Another fan offers: "Less than 1 per cent of the assets were with Madoff. He's had up years when most people were down. And the bit you don't see about him is that he works bloody hard. Forget the celebrity stuff, he is passionate about what he does. No one can survive the best part of 30 years in the hedge fund game without being good at managing other people's money."

Critics would say that Mr Busson was moving too slowly when the crunch came. That he should have cut costs sooner, should have offered more specialised services to investors, and should have realised that his business model doesn't work when his clients are losing money.

That he is clinging on to a world where no one was down for long and credit for past victories would always be given.

The thing is, hedge funds are supposed to go up even when other investments don't. They hedge, as the name suggests.
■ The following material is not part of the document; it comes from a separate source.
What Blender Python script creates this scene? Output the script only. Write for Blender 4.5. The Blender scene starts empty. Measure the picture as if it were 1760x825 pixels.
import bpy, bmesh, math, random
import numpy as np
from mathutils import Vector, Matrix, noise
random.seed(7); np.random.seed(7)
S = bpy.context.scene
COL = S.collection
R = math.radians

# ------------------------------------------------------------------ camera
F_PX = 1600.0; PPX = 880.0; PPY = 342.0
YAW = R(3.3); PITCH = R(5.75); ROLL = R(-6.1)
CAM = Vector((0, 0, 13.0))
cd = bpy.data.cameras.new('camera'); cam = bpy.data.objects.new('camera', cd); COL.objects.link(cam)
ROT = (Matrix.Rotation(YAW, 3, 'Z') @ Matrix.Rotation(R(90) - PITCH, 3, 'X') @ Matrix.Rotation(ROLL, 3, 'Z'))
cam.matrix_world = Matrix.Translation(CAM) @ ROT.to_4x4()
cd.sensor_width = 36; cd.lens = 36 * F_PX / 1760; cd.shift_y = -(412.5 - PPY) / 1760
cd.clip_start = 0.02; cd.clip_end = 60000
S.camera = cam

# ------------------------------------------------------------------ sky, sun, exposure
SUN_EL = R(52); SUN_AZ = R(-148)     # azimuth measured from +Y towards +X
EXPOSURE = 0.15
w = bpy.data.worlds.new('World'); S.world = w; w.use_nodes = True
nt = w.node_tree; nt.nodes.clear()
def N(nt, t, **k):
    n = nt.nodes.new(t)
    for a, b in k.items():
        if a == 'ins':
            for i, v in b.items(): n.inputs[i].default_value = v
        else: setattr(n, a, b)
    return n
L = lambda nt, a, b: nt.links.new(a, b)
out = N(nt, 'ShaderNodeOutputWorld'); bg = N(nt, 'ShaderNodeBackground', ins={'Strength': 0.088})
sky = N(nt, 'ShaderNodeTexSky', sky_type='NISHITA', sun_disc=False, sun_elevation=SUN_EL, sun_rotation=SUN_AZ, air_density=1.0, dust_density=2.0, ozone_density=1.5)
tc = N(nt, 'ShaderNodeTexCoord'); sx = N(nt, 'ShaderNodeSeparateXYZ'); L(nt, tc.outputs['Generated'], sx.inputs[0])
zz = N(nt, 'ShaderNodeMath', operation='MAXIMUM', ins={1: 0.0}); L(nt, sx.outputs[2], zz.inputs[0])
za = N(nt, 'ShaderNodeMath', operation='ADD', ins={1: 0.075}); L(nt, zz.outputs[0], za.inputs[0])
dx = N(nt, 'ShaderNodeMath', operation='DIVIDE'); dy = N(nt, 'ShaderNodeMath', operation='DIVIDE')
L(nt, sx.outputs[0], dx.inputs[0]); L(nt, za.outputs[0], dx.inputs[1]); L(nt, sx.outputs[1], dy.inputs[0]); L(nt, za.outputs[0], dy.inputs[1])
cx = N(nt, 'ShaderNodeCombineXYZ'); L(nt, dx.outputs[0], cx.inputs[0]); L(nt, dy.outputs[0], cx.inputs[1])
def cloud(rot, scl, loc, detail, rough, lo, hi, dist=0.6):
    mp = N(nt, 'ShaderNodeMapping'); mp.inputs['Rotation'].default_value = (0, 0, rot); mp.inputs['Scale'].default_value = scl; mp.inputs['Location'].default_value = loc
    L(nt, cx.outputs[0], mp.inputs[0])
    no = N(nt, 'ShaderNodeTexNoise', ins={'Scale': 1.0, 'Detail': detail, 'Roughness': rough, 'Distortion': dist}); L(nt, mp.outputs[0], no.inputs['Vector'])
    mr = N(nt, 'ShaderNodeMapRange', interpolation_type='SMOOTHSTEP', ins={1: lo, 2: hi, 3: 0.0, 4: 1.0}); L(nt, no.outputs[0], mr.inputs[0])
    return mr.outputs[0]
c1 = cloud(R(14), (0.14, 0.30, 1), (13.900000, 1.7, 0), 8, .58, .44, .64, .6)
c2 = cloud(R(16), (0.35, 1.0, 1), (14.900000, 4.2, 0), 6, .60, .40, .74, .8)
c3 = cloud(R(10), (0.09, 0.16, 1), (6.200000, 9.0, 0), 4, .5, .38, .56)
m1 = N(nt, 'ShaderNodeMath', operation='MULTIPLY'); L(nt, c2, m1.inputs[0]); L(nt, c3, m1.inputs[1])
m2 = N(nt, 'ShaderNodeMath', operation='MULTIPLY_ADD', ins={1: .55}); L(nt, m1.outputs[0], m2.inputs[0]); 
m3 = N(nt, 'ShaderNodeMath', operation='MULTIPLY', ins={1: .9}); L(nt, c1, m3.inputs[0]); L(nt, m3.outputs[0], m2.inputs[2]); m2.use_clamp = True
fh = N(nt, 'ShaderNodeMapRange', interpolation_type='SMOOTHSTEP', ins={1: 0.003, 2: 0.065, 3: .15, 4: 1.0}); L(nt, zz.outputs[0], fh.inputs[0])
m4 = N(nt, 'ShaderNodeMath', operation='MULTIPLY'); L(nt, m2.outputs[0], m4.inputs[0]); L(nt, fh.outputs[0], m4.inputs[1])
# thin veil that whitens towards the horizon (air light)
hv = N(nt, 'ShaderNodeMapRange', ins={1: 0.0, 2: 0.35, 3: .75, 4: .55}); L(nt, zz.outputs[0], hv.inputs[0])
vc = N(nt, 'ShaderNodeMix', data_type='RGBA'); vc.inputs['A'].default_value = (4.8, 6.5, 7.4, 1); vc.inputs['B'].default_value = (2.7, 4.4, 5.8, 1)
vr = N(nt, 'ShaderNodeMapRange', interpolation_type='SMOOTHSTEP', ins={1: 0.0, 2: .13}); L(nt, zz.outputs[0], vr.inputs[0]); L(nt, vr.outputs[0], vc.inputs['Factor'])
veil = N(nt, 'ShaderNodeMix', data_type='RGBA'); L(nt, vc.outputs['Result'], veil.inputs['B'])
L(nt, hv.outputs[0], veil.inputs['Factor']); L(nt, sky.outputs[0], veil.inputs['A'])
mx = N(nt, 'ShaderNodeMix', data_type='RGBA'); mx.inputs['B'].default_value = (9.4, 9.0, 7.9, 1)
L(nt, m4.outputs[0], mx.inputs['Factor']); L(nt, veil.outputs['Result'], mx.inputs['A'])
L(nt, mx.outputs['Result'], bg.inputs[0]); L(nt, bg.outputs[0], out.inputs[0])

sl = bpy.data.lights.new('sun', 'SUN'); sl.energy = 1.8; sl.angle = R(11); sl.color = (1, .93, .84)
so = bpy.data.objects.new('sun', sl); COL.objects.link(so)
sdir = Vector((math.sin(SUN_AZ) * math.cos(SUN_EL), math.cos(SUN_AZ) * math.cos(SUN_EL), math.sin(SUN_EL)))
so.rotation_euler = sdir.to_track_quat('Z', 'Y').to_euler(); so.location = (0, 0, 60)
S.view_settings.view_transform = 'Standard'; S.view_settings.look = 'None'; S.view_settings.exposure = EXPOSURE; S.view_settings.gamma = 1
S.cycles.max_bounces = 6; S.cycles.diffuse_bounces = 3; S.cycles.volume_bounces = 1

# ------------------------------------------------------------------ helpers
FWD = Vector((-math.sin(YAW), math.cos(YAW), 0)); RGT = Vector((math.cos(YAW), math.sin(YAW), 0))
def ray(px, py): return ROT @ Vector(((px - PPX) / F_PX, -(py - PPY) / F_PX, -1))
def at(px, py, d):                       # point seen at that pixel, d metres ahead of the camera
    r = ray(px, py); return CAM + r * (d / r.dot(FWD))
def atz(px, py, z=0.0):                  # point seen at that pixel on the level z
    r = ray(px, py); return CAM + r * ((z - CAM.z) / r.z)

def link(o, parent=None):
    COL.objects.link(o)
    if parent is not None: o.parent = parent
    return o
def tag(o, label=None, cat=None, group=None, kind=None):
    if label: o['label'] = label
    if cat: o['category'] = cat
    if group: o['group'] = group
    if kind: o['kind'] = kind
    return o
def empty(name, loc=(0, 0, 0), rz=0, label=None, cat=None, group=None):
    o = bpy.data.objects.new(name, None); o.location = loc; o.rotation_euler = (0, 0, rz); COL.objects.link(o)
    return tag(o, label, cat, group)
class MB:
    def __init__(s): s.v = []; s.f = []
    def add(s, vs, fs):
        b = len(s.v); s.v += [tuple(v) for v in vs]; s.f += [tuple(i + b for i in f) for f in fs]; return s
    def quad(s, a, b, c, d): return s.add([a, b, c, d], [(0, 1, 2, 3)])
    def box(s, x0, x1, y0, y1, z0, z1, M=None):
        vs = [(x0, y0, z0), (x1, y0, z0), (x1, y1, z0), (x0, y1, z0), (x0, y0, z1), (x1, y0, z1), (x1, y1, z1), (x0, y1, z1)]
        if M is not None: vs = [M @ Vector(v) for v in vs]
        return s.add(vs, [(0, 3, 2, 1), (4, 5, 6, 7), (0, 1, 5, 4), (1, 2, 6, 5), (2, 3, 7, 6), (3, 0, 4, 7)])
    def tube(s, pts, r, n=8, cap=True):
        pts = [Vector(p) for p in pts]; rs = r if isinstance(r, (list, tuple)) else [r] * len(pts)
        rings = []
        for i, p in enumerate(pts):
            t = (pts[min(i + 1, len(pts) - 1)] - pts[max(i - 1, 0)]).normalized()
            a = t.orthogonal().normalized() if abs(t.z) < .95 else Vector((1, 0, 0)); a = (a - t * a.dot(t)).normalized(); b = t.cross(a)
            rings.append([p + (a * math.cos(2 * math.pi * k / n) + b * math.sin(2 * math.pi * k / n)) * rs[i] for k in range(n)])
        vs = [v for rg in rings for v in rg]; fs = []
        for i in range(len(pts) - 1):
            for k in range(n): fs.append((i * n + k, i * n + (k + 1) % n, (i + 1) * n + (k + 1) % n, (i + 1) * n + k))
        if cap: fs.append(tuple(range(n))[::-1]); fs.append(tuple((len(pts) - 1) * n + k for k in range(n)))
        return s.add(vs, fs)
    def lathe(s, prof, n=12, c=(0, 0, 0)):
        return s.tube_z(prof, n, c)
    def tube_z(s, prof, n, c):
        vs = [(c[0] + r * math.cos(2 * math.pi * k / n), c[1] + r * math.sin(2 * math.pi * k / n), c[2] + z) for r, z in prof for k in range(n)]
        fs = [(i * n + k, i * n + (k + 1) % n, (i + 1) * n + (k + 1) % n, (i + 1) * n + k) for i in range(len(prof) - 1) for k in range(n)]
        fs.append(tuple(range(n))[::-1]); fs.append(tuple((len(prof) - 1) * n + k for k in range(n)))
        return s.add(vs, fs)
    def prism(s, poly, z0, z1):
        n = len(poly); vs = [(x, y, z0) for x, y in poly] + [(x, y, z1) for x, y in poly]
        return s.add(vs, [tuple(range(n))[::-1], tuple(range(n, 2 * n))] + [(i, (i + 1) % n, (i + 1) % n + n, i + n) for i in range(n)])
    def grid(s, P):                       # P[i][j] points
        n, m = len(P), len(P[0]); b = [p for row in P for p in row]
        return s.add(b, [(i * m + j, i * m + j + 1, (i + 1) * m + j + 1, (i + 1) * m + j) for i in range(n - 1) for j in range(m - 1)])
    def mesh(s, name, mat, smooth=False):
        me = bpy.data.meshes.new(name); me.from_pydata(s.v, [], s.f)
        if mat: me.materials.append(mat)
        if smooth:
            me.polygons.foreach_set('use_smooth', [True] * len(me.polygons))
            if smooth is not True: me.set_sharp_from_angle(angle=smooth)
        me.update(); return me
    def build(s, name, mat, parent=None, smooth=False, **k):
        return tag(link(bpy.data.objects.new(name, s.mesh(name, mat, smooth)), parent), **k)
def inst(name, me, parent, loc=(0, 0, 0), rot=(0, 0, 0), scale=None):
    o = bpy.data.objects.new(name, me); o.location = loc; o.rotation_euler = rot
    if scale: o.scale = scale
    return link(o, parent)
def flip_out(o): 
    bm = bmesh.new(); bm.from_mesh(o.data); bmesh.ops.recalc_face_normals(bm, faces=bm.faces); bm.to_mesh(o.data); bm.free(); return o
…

They go short as well as long, they play risk more cleverly than funds simply betting on rising markets, they always win. In theory.

If Mr Busson and his crowd are presently finding this game somewhere between very difficult and impossible, what must that mean for everyone else?

One Mayfair hedge fund manager, who admits he is having a rough time himself, is entirely sympathetic.

"Markets are preposterous," he says. "Everyone is risk-off. So there's not much to trade against in the first place. It's very low volume trading, which in turn makes things volatile. Markets are moving on things politicians say, not on rational investing. It's never been this hard to read."

If hedge fund traders feel low on the list of people for whom we should feel sorry, it is possible that their strife is at least indicative of ours. That economic newsflow is so turbulent that it is difficult to commit to anything remotely serious – buying a house, say – until we can be sure that the entirety of Europe isn't about to go kaput. The same Mayfair hedgie says: "Suppose someone gave you £1m to invest today. You can't just put it in the bank, because they could do that themselves. Where are you putting that money? I can't say I know, and it's my job."

Even the 49-year-old Mr Busson, a man who once said he turns off his BlackBerry only when ordered to do so by his sons or flight attendants, might admit that he needs a break. That he needs assistance from politicians before he can properly go back to making money for clients (and for himself).

In the meantime, just staying in the game might be regarded as success. A fund manager, hedgie or otherwise, who misses some of the investment weddings but most of the funerals might feel like he is doing as well as anyone could reasonably expect.

Mr Busson has never had it so tough. This may be the most crucial year of his career.